One thing Fonseca has in common with Jean Hubbard, the protagonist of her novel, is a certain sense of rootlessness. In the book Jean Hubbard travels from St Jacques, a fictional island in the tropics, to London and to New York, without being certain where she really belongs. Even at the end there is no easy answer, and it’s not entirely clear what is going to become of her. Fonseca, who has not shed her American accent, says she feels homesick for New York all the time and that she returns several times a year just to “wallow.”

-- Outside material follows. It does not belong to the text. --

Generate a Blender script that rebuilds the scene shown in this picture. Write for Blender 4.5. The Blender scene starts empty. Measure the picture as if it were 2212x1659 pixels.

“I never imagined that I’d spend half my life in England,” she said, looking out over the East River. “I never meant to give up my country,” and she added: “Do you know what ‘domicile’ means — in the poetic, tax sense? It means where you’re going to die, and when you go to the tax accountant, that’s what they want to know. When I go to meet my PriceWaterhouse tax-planning person, these questions are always intensely difficult for me. I’m swamped with anxiety.”
A little later, lingering over coffee, she said: “Martin and I talk about moving here all the time. When we left Uruguay we even looked at houses and schools in New York. But if I moved here would I stop feeling homesick? Probably not. It’s more an idea than anything else. Now New York is here whenever I want it, and that’s probably ideal. It’s handy living in the wrong place.”